Vandertie gave a brief history of events during the public-comment period. He said in 1991, the SWCD designed a manure pit for his property that stored 1.2 million gallons of liquid manure. In 1995, he discovered water leaking into the unit, so he contacted the SWCD and the state, an alert he said was well documented.

Jumping forward to 2018, with Lake Michigan water levels high and lots of rain, Vandertie had to haul out more than 2 million gallons of manure when normally he hauls 800,000. He again contacted SWCD, and in April 2020, the SWCD and state and federal officials visited the farm, emptied the pit, documented the leaks and dug test pits. They discovered he had good clay, but fresh water was coming into the sides of the manure container.

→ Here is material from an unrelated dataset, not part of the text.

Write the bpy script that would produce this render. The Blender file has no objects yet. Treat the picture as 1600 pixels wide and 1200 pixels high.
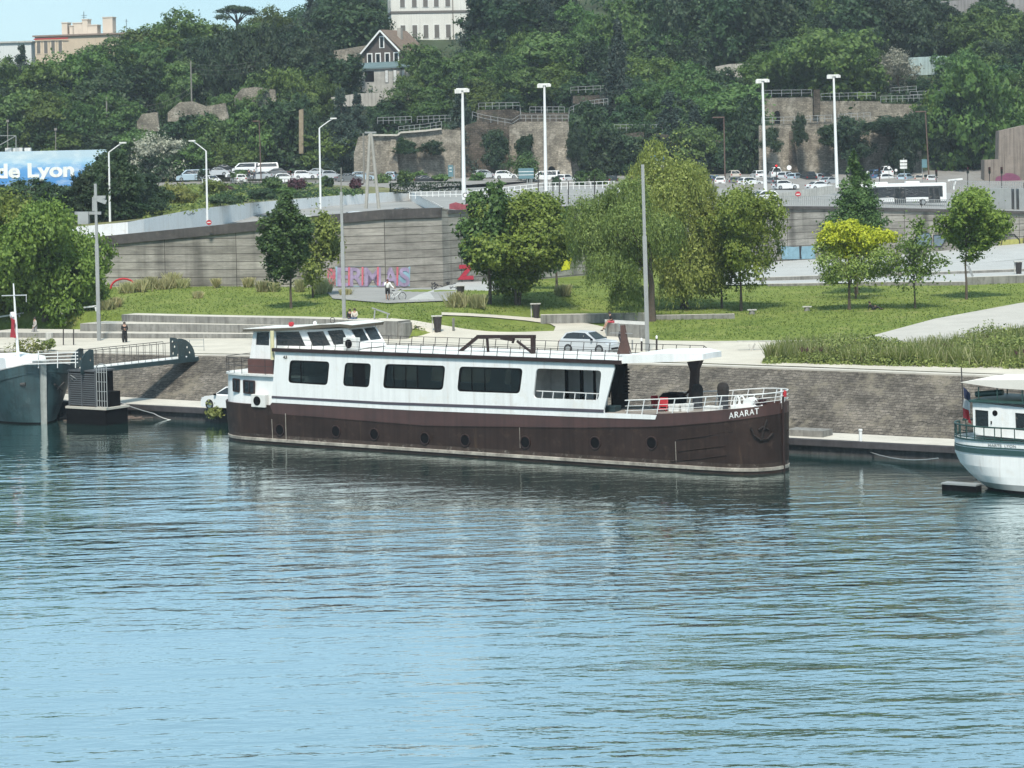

It would have to be replaced.

“Soil and Water [SWCD] did an inventory [of the farm] and didn’t like my heifer and calf barn being a dirt floor, so they wanted that replaced also,” Vandertie said.

He said the grant was a large sum of money, but the cost-share agreement may not even pay 70% of the project costs.

“It’s going to put a heavy burden on my farm,” he said.

If the supervisors declined the grant, it would give Vandertie time to talk with the county and state to find “the right amount so my farm can continue for the next generation.”

The Department of Natural Resources and Department of Agriculture, Trade and Consumer Protection offer the NOD grants to governmental units such as the county, which works with owners and operators of livestock operations to meet pollution-control requirements. The grant money is used to cost-share eligible structural best management practices to control polluted runoff.

“There’s no question here that there’s a risk to groundwater and practices are needed,” said Erin Hanson, county conservationist.

Fixing water-pollution problems are expensive, and Hanson said it can be difficult for producers to make those improvements without cost-share dollars. The first step was to bring the money into the county, then work out a more detailed design of best management practices and associated costs.

“So we’re at the beginning of that process,” she said.

The supervisors unanimously accepted the grant after a long discussion with Hanson, who explained they were fortunate to have been selected for the competitive funding that counties apply for on a rolling basis. If they rejected the money, they could not offer cost-share dollars, and without that, “we can ask, but we can’t require” Vandertie to make the  improvements.

“We cannot require somebody to change a practice unless we offer 70% cost share,” Hanson said. “I don’t have that in my budget to offer.”

With the grant money accepted, the process will begin to negotiate a contractual agreement with Vandertie on improvements to be made and cost-share dollars allowed. A timeline is also established for compliance.

“We absolutely are willing to work with them,” Hanson said.